At the trailhead I ran into my first two Colorado Trail (CT) hikers of the trip, a couple from Denver. The CT goes from Durango to Denver almost 470 miles, congruent with the CDT for at least 200 of those. I wished them luck and set out. From Tennessee Pass the trail wound it's way gently up and down for a few miles until it reached the Holy Cross Wilderness. I was amazed how well the trail was maintained and breezed through the morning, feeling energized to get back on the trail. I ran into two more CT hikers, doubling the number I'd seen. These two had enormous looking packs and I wondered if they had food for all the way to Durango inside.


Motoring along some more I saw a guy about my age headed north. He looked pretty ragged so I assumed he was a CDT hiker. We stopped and chatted and it turned out he was from Austria and had been hiking since Mexico like me.
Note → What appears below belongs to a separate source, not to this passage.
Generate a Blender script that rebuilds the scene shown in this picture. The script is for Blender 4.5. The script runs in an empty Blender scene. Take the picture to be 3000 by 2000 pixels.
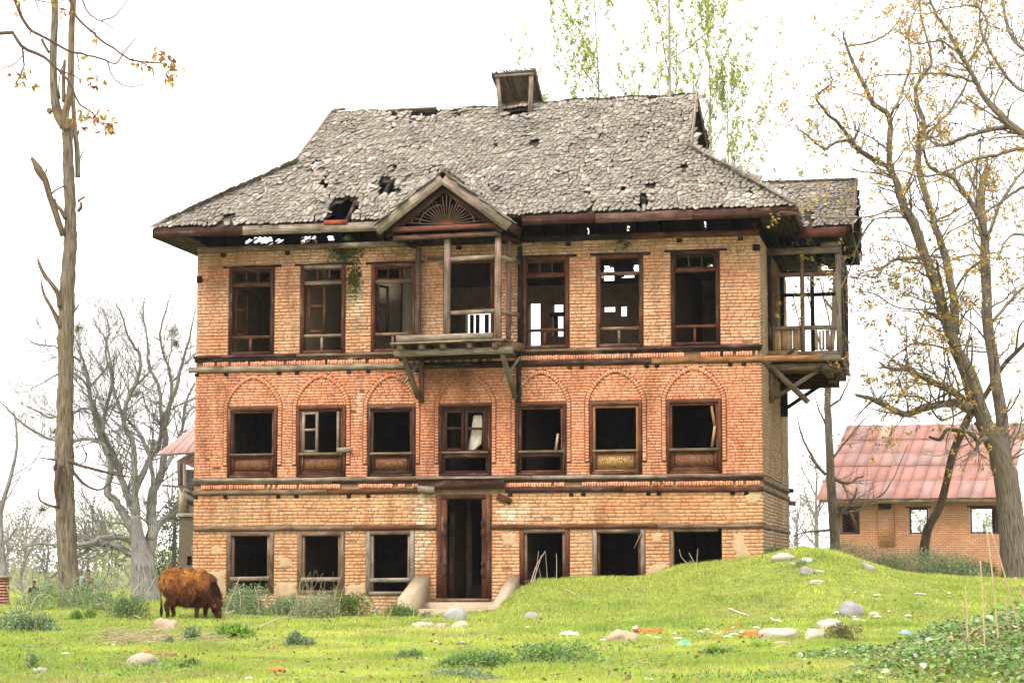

He didn't realize I was also a CDT hiker because I was headed south. He'd also hiked through the San Juan's and we bonded over that suffering. We didn't linger long because the bugs were biting, but said we'd hope to meet again down the trail.


About an hour later I saw another fella heading north. This time it was Lion King, a lean,  shorter guy in his fifties. I had last seen him in Chama - he's the one who'd taken a low route West of the San Juan's with his wife and daughter. We exchanged stories of what'd happened since - he did most of the talking and not much of the listening as that's in his nature. We also said our goodbyes. I didn't know at the time, but these two were just the beginning of twelve CDT hikers I'd see that day - more than I'd seen in the first 1,000 miles combined.
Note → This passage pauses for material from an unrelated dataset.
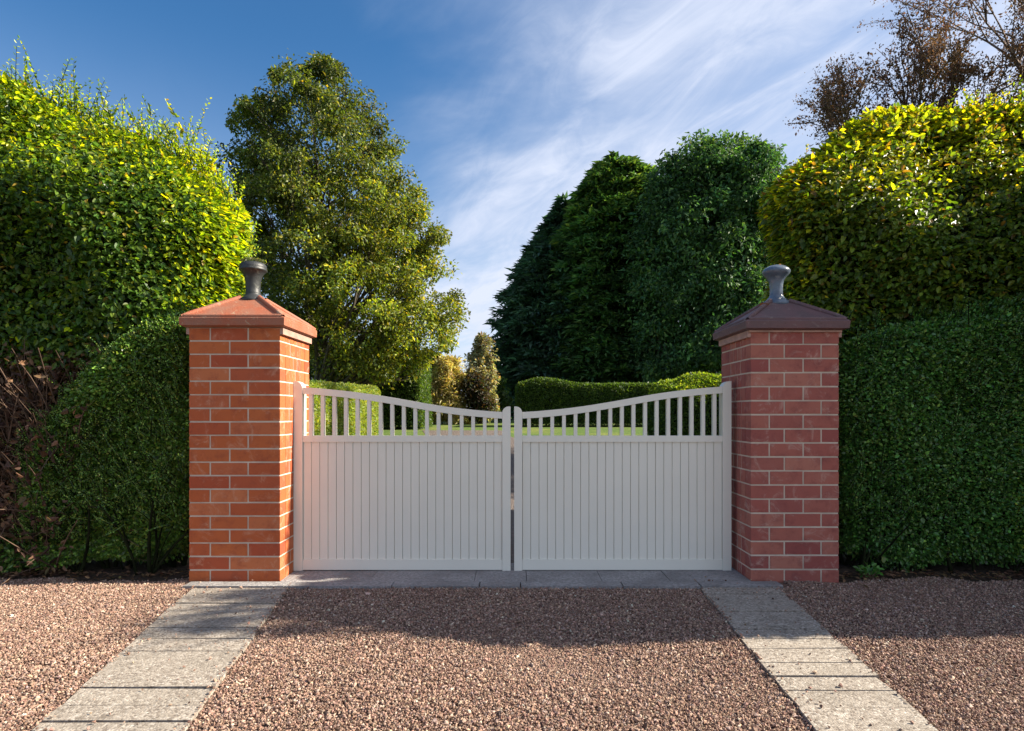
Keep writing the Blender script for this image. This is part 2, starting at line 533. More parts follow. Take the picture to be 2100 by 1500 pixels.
pc = palette(n, [(.29, .185, .135), (.23, .135, .10), (.37, .25, .185), (.15, .088, .068), (.29, .21, .175), (.48, .36, .28)], [5, 4, 4, 2, 2, 1.2], .22, .035)
# a few stones kicked onto the paving strips
k0 = np.flatnonzero(rng.random(n) < .003)
for q in k0:
    sd_ = 'left' if rng.random() < .5 else 'right'
    yy = Y[q]; e0, e1 = ex(sd_, 0, yy), ex(sd_, 1, yy)
    u_ = rng.beta(.2, .2)
    vv[q] += np.array([e0 + (e1 - e0) * u_ - X[q], 0, .029 - hz[q]])
ff = (_f[None] + len(_v) * np.arange(n)[:, None, None]).reshape(-1, 3)
tag(mesh_obj('gravel', [(vv.reshape(-1, 3), ff, np.repeat(pc, len(_v), 0))], M['pebble']), 'pinkish brown loose gravel spread across the drive', 'gravel', kind='stuff')


# ------------------------------------------------------------------ brick pillars
def pillar(label, x0, x1, y0, depth, courses, ztop, rowA, rowB, mat, capmat, under, finmat, outer, style):
    cx, cy = (x0 + x1) / 2, y0 + depth / 2
    y1 = y0 + depth
    root = thing('gate_pillar', label, 'pillar', (cx, cy, 0), 'brick pillars either side of the gate')
    ch = ztop / courses; j = .0055
    core = bmesh.new()
    add_box(core, (x0 + .003, y0 + .003, -.05), (x1 - .003, y1 - .003, ztop - .002))
    shaft = bmesh.new()
    for k in range(courses):
        za, zb = k * ch + j, (k + 1) * ch - j
        row = rowA if (courses - 1 - k) % 2 == 0 else rowB
        xs = x0 + (x1 - x0) * np.array([0, *np.cumsum(row) / sum(row)])
        for a, b in zip(xs[:-1], xs[1:]):
            la = 0 if a == xs[0] else j; lb = 0 if b == xs[-1] else j
            d = rng.uniform(-.0012, .0012)
            add_box(shaft, (a + la, y0 + d, za + rng.normal(0, .0007)), (b - lb, y0 + .10, zb + rng.normal(0, .0007)))
            add_box(shaft, (a + la, y1 - .10, za), (b - lb, y1, zb))
        nb = 4 if (k % 2) else 5
        ys = np.linspace(y0 + .10, y1 - .10, nb + 1)
        for a, b in zip(ys[:-1], ys[1:]):
            d = rng.uniform(-.0012, .0012)
            add_box(shaft, (x0 - d, a + j, za), (x0 + .09, b - j, zb))
            add_box(shaft, (x1 - .09, a + j, za), (x1 + d, b - j, zb))
    bm_obj('brickwork', shaft, mat, root, bevel=.0028, seg=1)
    bm_obj('mortar', core, M['mortar'], root)
    # cap: moulded edge, four sloping faces, ribs along the hips
    hx, hy = (x1 - x0) / 2, depth / 2
    if style == 'left':
        prof = [(-.03, 0), (.020, 0), (.046, .010), (.048, .062), (.040, .071), (-.250, .256)]
    else:
        prof = [(-.03, 0), (.022, 0), (.050, .010), (.054, .060), (.042, .072), (-.240, .250)]
    b = bmesh.new(); rings = []
    for off, z in prof:
        ax, ay = max(hx + off, .04), max(hy + off, .04)
        rings.append([b.verts.new((cx + sx_ * ax, cy + sy_ * ay, ztop + z)) for sx_, sy_ in ((-1, -1), (1, -1), (1, 1), (-1, 1))])
    for p, q in zip(rings[:-1], rings[1:]):
        for i in range(4):
            b.faces.new((p[i], p[(i + 1) % 4], q[(i + 1) % 4], q[i]))
    b.faces.new(rings[0][::-1]); b.faces.new(rings[-1])
    cap = bm_obj('cap', b, capmat, root, bevel=.005)
    o1, z1 = prof[-2]; o2, z2 = prof[-1]
    ribs = []
    for sx_, sy_ in ((-1, -1), (1, -1), (1, 1), (-1, 1)):
        a = np.array([cx + sx_ * (hx + o1 - .004), cy + sy_ * (hy + o1 - .004), ztop + z1 + .001])
        c = np.array([cx + sx_ * max(hx + o2, .04), cy + sy_ * max(hy + o2, .04), ztop + z2 + .002])
        tt = np.linspace(0, 1, 7)[:, None]
        ribs.append(tube(a + (c - a) * tt, [.013, .019, .019, .019, .019, .019, .019], 8))
        # raised border along the eaves
    for i in range(4):
        s1, s2 = ((-1, -1), (1, -1), (1, 1), (-1, 1))[i], ((1, -1), (1, 1), (-1, 1), (-1, -1))[i]
        a = np.array([cx + s1[0] * (hx + o1 - .012), cy + s1[1] * (hy + o1 - .012), ztop + z1 + .004])
        c = np.array([cx + s2[0] * (hx + o1 - .012), cy + s2[1] * (hy + o1 - .012), ztop + z1 + .004])
        tt = np.linspace(0, 1, 5)[:, None]
        ribs.append(tube(a + (c - a) * tt, [.016] * 5, 8))
    mesh_obj('rib', ribs, capmat, cap, smooth=True)
    b = bmesh.new()
    if style == 'right':
        for sy in (-1, 1):
            add_box(b, (cx - hx - .016, cy + sy * (hy + .008) - .008, ztop - .014), (cx + hx + .016, cy + sy * (hy + .008) + .008, ztop - .0015))
    for sx_ in (-1, 1):
        add_box(b, (cx + sx_ * (hx + .011) - .011, cy - hy + .0005, ztop - .048), (cx + sx_ * (hx + .011) + .011, cy + hy - .0005, ztop - .0015))
    bm_obj('moulding', b, under, cap, bevel=.003)
    zf = ztop + z2
    if style == 'left':
        pr = [(.002, -.03), (.100, -.03), (.098, 0), (.078, .012), (.062, .030), (.057, .040), (.060, .046), (.055, .052), (.057, .09), (.060, .13), (.068, .165), (.082, .192),
              (.100, .208), (.108, .213), (.110, .220), (.104, .228), (.106, .236), (.103, .252), (.090, .268), (.070, .276), (.003, .280)]
    else:
        pr = [(.002, -.03), (.115, -.03), (.105, .002), (.082, .016), (.062, .036), (.054, .050), (.050, .060), (.050, .10), (.052, .135), (.060, .165), (.078, .192), (.098, .210),
              (.108, .226), (.108, .238), (.098, .252), (.080, .265), (.055, .276), (.030, .282), (.003, .284)]
    mesh_obj('finial', [lathe(cx, cy, [(a * .92, zf + q) for a, q in pr], 40)], finmat, root, smooth=True)
    return root, cx, cy, zf


LX0, LX1, PY0 = -2.290, -1.650, 4.226
RX0, RX1 = 1.671, 2.290
lp = pillar('orange-red brick gate pillar with a terracotta cap and dark urn-shaped finial', LX0, LX1, PY0, .60, 19, 1.806,
            [42, 76, 64], [81, 101], M['brick_orange'], M['cap_terracotta'], M['cap_stone'], M['finial_dark'], -1, 'left')
rp = pillar('darker red brick gate pillar with a purple-brown cap and grey mushroom finial', RX0, RX1, PY0, .60, 18, 1.785,
            [38, 70, 73], [69, 76, 36], M['brick_red'], M['cap_purple'], M['cap_stone'], M['finial_grey'], 1, 'right')


# ------------------------------------------------------------------ the pair of gates
GY = 4.487
GS = GY / F
def gx(px): return (px - CX) * GS
def gzp(py): return H - (py - HY) * GS


def post_outline(xa, xb, z0, z1, r, round_at):
    """A flat board with one rounded upper corner, at the xa or the xb side."""
    pts = [(xa, z0), (xb, z0)]
    aa = np.linspace(0, math.pi / 2, 9)
    if round_at == 'b':
        pts += [(xb - r + r * math.cos(t), z1 - r + r * math.sin(t)) for t in aa] + [(xa, z1)]
    else:
        pts += [(xb, z1)] + [(xa + r - r * math.sin(t), z1 - r + r * math.cos(t)) for t in aa]
    return pts


LT = ([621, 650, 696, 736, 776, 810, 840, 870, 897, 930, 966, 1000, 1031], [794.4, 796.4, 800.5, 805.2, 810.8, 816.4, 822, 827.4, 831.9, 836.6, 840.5, 843.4, 845.4])
RT = ([1071, 1105, 1140, 1176, 1210, 1240, 1271, 1301, 1331, 1366, 1406, 1450, 1482], [845.4, 843.4, 840.3, 836.4, 831.6, 826.6, 821.4, 815.8, 810.2, 804.6, 799.6, 795.4, 793.2])
SLATS = {'left': [636.5, 660.4, 684.3, 708.2, 732, 755.8, 779.6, 803.4, 827.2, 851, 874.9, 898.7, 922.5, 946.3, 970, 993.8, 1017],
         'right': [1084.9, 1109.2, 1132.8, 1156.9, 1180.8, 1204.6, 1228.3, 1252.3, 1276.2, 1300, 1324, 1347.8, 1371.5, 1395.8, 1419.6, 1443.2, 1466.5]}


def gate(side):
    lab = {'left': 'pale grey gate leaf hinged on the orange brick pillar', 'right': 'pale grey gate leaf hinged on the darker red brick pillar'}[side]
    hp, ms, top = ((602, 620), (1030, 1047), LT) if side == 'left' else ((1482.5, 1500), (1054.5, 1071), RT)
    x_mid = (gx(hp[0]) + gx(ms[1])) / 2
    g = thing('gate_leaf', lab, 'gate', (x_mid, GY + .03, gzp(1170)), 'pair of gate leaves')
    inner = 'b' if side == 'left' else 'a'
    b = bmesh.new(); add_prism(b, post_outline(gx(hp[0]), gx(hp[1]), gzp(1171), gzp(782), .055, inner), GY, GY + .085)
    bm_obj('hinge_post', b, M['gate_paint'], g, bevel=.003)
    outer_m = 'a' if side == 'left' else 'b'
    b = bmesh.new(); add_prism(b, post_outline(gx(ms[0]), gx(ms[1]), gzp(1171), gzp(834), .048, outer_m), GY, GY + .055)
    bm_obj('meeting_stile', b, M['gate_paint'], g, bevel=.003)
    xa, xb = (hp[1] - .0, ms[0]) if side == 'left' else (ms[1], hp[0])
    xa_, xb_ = gx(xa) + .0012, gx(xb) - .0012
    xs = np.linspace(xa, xb, 41)
    tz = np.interp(xs, *top)
    tz = np.convolve(np.pad(tz, 3, 'edge'), np.ones(7) / 7, 'valid')
    tz[:4] = np.interp(xs[:4], *top); tz[-4:] = np.interp(xs[-4:], *top)
    th = 13.6
    X_ = np.clip(gx(xs), xa_, xb_)
    pts = list(zip(X_, gzp(tz + th))) + list(zip(X_[::-1], gzp(tz)[::-1]))
    b = bmesh.new(); add_prism(b, pts, GY + .003, GY + .050)
    bm_obj('top_rail', b, M['gate_paint'], g, bevel=.0025)
    for nm, ya, yb in (('middle_rail', 907, 894), ('bottom_rail', 1169.5, 1148)):
        b = bmesh.new(); add_box(b, (xa_, GY + .0035, gzp(ya)), (xb_, GY + .050, gzp(yb)))
        bm_obj(nm, b, M['gate_paint'], g, bevel=.0025)
    for c in SLATS[side]:
        b = bmesh.new()
        w_ = 3.6 * GS
        zt = gzp(np.interp(c, xs, tz) + th - 4)
        add_box(b, (gx(c) - w_, GY + .0085, gzp(894) - .004), (gx(c) + w_, GY + .041, zt))
        bm_obj('slat', b, M['gate_paint'], g, bevel=.0015, seg=1)
    # tongue-and-groove boards: one panel whose face is cut by V grooves
    n0 = 24
    bx = np.linspace(xa_, xb_, n0 + 1)
    prof = []
    for i in range(n0):
        prof += [(bx[i] + .0028, GY + .014), (bx[i + 1] - .0028, GY + .014)]
        if i < n0 - 1: prof.append((bx[i + 1], GY + .0235))
    prof += [(xb_ - .0005, GY + .040), (xa_ + .0005, GY + .040)]
    b = bmesh.new()
    z0, z1 = gzp(1148) - .004, gzp(907) + .004
    lo = [b.verts.new((x, y, z0)) for x, y in prof]; hi = [b.verts.new((x, y, z1)) for x, y in prof]
    n = len(prof)
    for i in range(n):
        b.faces.new((lo[i], lo[(i + 1) % n], hi[(i + 1) % n], hi[i]))
    b.faces.new(hi); b.faces.new(lo[::-1])
    bm_obj('board_panel', b, M['gate_paint'], g)
    # strap hinges behind the leaf, bolted to the post
    s = 1 if side == 'left' else -1
    hxp = gx(hp[1]) if side == 'left' else gx(hp[0])
    for zc in (gzp(900), gzp(1158)):
        b = bmesh.new()
        a0, a1 = sorted((hxp - s * .05, hxp + s * .30))
        add_box(b, (a0, GY + .0865, zc - .02), (a1, GY + .0925, zc + .02))
        bm_obj('hinge', b, M['finial_dark'], g, bevel=.001, seg=1)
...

None of the CDT hikers I came upon thought I was also a CDT hiker. It was interesting to see how different hikers reacted and responded to what they assume are day hikers. Some almost gave off a feeling of superiority, while others would pretend I didn't exist. It's funny the social order established on the trail, where only those hiking 3,000+ miles are deserving of respect or even acknowledgment of existence. For those that didn't even say "how are you" I also ignored. I was happy to meet the hikers who did stop and swap stories about the trail. By the end of the day it felt like I must have stopped and talked for close to two hours overall, even though it always seemed we both were in a rush.


There was Lion king, the Austrian kid, Dayman and his two friends, the two guys right after them that they wanted to avoid, the friendly big bearded guy, Hedgehog and his friend, and then another foreigner at end of day who asked me how far the trailhead was. It was kind of neat meeting folks because many of them had followed my blog and Facebook posts, especially when it came to the San Juan's. It was cool to see that me and Karma's trip actually helped others along the way and one group even joked that they'd "finally got to meet a legend!" Which is pretty silly.
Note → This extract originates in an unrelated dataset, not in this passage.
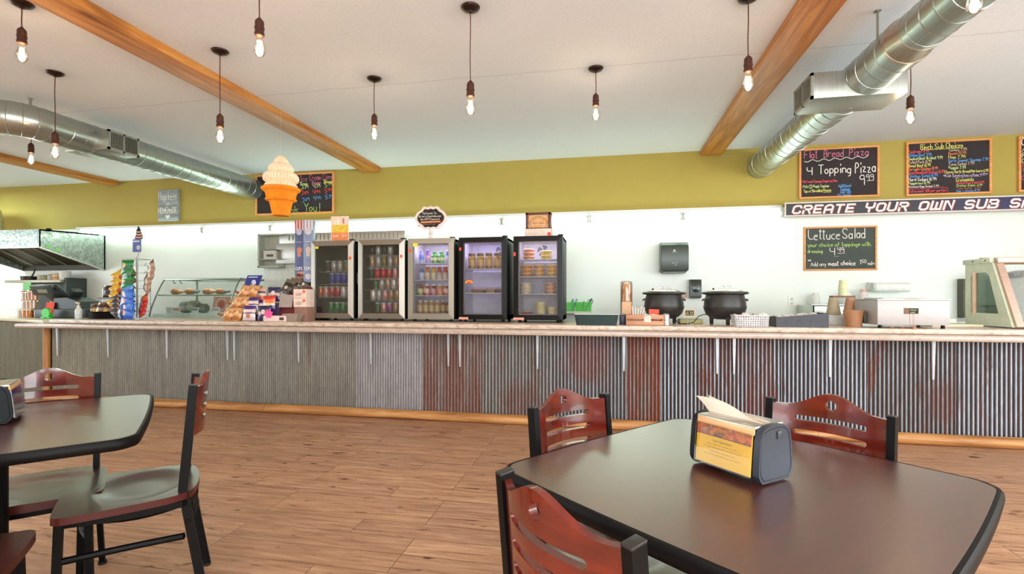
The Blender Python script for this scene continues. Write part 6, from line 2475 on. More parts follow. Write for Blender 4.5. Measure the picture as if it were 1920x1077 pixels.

Pretty much to a tee they all wondered how I ended up back there, why I was walking south, and where Karma was. In order, I explained I'd taken three weeks off trail in the  last month, that it was just logistically easier for me to walk south from Leadville, and Karma was somewhere near Rocky Mountain National Park. A lot of explaining every time you run into someone in the woods - in fact, I felt mentally exhausted by the end of the day meeting so many other hikers.


I needed to do 35 miles so I could meet my friend Jason, from Omaha, in Twin Lakes. Only in hindsight did I realize I shouldn't have planned so ambitiously for my first day back on trail in nearly two weeks. The first twenty or even twenty-five miles were no problem. There were remnant snow patches here and there, especially on the high, north-facing slopes, but at this point the snow was consolidated and easy to walk over. By mile 30, I was exhausted, and wishing I hadn't promised to meet Jason and his wife Kat at the campsite still four miles away. The real problem was me and Jason were going to share my tent and if I didn't make it, he wouldn't have a place to sleep. 

Totally exhausted I just kept putting one foot in front of the other. As I descended I stumbled through beautiful aspen groves, with the orange and brown heads of King Boletes popping through the duff of the forest floor. If I hadn't been so tired, I would have picked a couple as they are some the most delicious wild mushrooms. The Crimson and Colorado Blue columbine dotted the hillside as the sun was setting, but again I was too tired to appreciate them fully.


With a final few ups, when I should have been going down, I came to the Lakeview Campsite. I thought I'd finally made it. But then there was loop after loop after loop and everyone I asked about how to get to the campground host pointed me in a different direction. I contemplated collapsing at the nearest flat spot, but figured it'd be too hard for me to explain where I was to Jason and Kat. When I finally reached the host's campsite, he informed me it was completely full. I told him I'd walked 35 miles that day. He told me I could walk three more to next closest campground, which he couldn't guarantee wasn't full as well. Luckily, Kat and Jason pulled before I stabbed the dude with my hiking poles. Jason got directions from the guy and we drove to the lakeside campground. It was windy, but we found a flag spot to pitch our tent. I had a bite of cheese and tortilla and went to bed. Kids somehow managed to keep me up partying. I wanted to tell them to "f off" but was too tired. Jason must have thought I was a grumpy zombie.